SET TASK: Show all lines holding "from".

RECORDS FOR THE EXERCISE:
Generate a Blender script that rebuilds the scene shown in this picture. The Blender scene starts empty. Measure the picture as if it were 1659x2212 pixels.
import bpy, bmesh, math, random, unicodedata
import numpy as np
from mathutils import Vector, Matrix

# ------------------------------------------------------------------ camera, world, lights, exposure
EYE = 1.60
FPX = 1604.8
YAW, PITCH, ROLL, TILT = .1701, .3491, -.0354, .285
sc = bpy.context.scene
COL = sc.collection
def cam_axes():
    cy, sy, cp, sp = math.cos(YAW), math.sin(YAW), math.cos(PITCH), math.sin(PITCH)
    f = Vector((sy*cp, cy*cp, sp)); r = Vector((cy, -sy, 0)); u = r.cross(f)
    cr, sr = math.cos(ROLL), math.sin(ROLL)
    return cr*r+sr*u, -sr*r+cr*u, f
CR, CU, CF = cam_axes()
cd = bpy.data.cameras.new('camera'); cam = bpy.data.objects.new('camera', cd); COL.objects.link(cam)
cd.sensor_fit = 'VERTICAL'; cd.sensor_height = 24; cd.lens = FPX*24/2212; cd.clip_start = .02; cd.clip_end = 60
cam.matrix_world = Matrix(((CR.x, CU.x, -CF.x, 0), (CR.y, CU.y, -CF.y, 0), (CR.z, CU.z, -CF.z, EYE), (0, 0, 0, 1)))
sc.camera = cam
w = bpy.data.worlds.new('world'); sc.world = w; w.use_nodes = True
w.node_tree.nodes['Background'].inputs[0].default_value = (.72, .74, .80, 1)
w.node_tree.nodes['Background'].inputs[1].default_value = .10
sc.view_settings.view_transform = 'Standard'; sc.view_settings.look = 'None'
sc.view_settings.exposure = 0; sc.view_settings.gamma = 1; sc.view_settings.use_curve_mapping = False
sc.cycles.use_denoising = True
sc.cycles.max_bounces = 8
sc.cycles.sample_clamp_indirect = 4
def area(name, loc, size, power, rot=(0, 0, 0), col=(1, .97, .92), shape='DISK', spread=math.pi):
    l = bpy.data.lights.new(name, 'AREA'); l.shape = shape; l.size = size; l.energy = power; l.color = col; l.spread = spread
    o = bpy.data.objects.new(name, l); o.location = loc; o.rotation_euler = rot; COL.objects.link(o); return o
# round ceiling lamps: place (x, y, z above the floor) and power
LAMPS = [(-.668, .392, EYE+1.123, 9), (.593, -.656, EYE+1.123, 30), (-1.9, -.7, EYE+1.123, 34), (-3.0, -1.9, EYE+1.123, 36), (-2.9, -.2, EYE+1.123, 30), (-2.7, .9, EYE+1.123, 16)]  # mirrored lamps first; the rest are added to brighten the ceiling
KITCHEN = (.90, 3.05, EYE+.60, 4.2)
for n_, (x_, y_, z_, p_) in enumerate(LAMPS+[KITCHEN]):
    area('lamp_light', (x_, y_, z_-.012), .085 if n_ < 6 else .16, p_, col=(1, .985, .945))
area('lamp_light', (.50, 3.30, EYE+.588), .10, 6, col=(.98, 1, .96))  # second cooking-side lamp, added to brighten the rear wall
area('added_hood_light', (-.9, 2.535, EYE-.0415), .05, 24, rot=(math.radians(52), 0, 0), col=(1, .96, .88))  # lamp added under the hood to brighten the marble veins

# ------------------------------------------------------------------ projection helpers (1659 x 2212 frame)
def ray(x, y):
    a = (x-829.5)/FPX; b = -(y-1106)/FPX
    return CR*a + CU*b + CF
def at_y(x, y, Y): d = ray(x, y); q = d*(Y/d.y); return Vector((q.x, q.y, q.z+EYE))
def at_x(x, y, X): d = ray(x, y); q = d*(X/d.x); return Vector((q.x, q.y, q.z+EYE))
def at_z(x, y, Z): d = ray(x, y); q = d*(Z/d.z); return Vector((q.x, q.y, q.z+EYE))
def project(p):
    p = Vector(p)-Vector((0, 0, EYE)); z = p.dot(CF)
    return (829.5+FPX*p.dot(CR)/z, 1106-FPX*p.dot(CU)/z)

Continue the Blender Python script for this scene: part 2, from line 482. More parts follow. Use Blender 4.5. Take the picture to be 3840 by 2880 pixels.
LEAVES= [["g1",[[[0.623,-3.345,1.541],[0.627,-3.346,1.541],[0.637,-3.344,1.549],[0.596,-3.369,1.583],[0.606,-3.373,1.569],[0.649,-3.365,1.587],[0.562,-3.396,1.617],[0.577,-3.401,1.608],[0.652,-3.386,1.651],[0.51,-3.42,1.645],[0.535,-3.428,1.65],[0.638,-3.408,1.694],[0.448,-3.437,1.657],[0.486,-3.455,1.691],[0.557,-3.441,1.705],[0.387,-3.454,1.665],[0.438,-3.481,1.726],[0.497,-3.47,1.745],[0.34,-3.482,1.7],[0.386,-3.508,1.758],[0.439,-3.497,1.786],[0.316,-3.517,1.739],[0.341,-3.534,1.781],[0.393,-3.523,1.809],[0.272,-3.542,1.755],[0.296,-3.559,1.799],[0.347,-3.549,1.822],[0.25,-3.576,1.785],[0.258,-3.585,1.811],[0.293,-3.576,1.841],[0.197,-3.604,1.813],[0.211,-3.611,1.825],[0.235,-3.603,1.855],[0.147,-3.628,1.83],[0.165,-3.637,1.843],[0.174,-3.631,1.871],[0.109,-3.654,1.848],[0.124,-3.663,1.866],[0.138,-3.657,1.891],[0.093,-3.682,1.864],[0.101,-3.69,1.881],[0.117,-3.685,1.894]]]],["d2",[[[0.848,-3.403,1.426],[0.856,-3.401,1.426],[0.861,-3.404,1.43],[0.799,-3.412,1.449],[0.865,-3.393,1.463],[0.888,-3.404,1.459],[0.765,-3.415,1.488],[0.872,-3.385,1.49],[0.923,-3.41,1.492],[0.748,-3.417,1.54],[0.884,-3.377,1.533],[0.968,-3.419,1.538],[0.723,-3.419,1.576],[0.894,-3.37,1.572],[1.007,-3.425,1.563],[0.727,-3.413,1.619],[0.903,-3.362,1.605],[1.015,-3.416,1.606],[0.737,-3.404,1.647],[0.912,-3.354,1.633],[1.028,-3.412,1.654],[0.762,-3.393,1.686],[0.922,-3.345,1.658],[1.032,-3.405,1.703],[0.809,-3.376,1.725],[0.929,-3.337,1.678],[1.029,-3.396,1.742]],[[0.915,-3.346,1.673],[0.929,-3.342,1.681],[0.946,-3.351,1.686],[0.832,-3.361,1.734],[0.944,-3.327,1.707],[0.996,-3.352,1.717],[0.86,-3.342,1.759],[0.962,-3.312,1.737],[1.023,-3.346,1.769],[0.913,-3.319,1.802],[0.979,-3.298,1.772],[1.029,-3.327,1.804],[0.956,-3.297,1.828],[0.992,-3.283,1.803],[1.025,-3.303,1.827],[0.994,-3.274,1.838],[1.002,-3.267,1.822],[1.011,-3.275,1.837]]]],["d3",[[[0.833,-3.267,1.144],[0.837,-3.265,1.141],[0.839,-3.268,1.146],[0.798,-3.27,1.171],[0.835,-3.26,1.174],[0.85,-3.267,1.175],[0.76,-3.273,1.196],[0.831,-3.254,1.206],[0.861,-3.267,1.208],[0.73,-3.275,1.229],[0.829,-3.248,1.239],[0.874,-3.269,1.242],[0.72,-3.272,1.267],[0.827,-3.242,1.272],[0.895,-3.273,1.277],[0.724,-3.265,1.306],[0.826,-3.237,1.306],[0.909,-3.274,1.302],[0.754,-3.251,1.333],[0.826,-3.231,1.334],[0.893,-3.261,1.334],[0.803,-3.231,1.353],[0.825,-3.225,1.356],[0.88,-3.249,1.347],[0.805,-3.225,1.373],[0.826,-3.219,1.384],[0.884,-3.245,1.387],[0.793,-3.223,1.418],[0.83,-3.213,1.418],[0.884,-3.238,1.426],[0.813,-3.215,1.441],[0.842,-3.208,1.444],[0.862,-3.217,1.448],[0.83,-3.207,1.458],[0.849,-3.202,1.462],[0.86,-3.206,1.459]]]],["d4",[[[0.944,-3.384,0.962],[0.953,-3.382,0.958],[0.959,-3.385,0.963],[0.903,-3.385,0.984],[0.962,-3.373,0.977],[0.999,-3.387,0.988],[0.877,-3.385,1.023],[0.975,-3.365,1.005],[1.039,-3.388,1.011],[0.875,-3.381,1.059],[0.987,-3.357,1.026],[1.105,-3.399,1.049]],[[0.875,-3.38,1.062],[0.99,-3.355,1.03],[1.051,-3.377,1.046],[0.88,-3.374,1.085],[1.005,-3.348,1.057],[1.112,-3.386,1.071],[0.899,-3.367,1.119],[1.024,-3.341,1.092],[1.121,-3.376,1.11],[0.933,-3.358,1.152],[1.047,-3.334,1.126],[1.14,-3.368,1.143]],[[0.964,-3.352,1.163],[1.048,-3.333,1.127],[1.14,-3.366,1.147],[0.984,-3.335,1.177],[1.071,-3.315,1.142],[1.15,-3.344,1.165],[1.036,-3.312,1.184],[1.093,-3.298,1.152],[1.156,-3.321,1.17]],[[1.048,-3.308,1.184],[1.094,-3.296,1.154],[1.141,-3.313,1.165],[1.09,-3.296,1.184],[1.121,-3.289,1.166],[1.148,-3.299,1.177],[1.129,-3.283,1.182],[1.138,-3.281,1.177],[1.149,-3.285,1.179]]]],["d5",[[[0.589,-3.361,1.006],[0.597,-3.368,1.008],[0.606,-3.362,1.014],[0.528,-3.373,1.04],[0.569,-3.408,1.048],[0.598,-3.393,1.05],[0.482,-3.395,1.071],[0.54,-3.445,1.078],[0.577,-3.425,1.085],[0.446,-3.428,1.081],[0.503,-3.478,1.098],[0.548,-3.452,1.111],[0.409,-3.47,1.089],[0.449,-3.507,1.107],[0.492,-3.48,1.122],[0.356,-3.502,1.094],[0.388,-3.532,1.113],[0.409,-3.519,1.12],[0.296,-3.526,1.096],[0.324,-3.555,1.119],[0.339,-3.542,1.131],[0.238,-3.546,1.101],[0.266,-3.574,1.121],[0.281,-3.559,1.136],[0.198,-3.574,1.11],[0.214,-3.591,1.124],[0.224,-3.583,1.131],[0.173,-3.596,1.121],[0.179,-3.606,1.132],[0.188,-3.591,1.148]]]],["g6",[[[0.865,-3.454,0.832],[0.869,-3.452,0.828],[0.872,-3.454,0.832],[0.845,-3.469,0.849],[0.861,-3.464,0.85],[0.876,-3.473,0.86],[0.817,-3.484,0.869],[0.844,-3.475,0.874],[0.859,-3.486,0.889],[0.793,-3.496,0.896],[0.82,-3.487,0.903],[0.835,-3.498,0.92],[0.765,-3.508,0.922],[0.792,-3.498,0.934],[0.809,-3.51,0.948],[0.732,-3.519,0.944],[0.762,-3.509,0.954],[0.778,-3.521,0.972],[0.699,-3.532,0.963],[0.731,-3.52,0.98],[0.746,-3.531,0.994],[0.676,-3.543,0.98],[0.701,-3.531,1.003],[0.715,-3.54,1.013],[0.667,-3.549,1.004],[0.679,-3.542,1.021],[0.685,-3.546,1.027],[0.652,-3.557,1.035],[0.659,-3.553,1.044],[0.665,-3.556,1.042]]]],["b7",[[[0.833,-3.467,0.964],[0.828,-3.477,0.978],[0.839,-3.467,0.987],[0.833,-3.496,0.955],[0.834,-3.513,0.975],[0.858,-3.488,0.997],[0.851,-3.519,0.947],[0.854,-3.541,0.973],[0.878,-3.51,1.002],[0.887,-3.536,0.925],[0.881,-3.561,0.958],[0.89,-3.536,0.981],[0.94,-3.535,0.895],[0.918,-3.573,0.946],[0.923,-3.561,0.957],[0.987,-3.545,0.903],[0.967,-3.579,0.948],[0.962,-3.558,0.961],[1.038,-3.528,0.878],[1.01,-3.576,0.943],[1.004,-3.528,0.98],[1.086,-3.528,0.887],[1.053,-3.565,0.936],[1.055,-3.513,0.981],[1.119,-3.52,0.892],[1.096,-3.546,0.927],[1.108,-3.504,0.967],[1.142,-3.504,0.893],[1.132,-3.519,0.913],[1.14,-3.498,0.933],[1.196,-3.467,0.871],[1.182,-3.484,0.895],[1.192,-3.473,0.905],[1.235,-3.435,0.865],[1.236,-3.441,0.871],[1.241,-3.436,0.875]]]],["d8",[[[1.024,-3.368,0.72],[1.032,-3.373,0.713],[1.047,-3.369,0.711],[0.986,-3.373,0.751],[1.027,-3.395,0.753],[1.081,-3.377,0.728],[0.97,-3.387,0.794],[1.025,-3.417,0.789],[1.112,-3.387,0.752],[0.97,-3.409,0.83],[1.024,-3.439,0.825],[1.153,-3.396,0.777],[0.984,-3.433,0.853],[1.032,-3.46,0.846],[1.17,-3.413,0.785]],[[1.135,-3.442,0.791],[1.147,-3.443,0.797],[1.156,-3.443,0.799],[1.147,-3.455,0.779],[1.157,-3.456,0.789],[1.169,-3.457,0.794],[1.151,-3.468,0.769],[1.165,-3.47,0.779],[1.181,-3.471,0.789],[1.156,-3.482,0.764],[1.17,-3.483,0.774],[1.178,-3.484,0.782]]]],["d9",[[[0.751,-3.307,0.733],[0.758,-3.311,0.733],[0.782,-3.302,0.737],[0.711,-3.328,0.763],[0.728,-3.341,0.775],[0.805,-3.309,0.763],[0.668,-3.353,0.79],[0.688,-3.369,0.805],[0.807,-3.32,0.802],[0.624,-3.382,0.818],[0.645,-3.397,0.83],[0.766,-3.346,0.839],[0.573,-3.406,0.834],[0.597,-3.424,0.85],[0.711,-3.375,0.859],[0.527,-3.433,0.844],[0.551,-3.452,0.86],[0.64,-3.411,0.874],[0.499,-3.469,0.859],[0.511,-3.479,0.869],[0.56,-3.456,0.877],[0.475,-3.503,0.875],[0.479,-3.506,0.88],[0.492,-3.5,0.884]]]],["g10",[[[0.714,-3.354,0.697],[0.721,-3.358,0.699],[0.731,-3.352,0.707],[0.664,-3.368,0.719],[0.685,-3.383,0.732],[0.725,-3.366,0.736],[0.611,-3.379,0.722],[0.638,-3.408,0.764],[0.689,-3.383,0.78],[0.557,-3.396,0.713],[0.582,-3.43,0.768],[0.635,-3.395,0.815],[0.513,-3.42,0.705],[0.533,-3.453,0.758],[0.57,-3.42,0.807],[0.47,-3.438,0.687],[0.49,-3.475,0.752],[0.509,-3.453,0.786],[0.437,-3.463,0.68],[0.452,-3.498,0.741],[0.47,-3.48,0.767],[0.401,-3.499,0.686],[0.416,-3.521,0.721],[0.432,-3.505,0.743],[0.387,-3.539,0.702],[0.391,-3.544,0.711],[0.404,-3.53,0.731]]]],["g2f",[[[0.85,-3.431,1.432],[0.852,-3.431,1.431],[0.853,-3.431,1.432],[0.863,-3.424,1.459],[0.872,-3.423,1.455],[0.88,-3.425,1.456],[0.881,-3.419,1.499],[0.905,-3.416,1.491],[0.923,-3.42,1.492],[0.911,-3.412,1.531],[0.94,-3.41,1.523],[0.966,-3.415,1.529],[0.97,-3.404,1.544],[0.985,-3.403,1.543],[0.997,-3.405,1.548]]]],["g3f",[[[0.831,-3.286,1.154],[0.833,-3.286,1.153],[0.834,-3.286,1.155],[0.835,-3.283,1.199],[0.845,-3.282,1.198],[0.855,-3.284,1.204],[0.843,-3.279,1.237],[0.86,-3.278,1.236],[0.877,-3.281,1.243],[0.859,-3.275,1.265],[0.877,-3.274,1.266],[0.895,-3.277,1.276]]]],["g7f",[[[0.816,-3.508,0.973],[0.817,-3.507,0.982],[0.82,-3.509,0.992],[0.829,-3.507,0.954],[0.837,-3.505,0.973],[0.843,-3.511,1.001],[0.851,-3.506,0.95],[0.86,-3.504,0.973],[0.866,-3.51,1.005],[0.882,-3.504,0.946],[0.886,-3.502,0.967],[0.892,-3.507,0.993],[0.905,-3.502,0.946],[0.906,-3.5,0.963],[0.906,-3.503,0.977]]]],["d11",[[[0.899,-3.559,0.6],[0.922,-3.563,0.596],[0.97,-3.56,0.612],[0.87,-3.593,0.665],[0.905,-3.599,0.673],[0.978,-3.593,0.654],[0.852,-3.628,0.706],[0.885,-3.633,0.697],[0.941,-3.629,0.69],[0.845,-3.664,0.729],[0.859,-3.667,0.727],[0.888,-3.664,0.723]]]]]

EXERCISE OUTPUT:
from mathutils import Vector, Matrix
Continue the Blender Python script for this scene: part 2, from line 482. More parts follow. Use Blender 4.5. Take the picture to be 3840 by 2880 pixels.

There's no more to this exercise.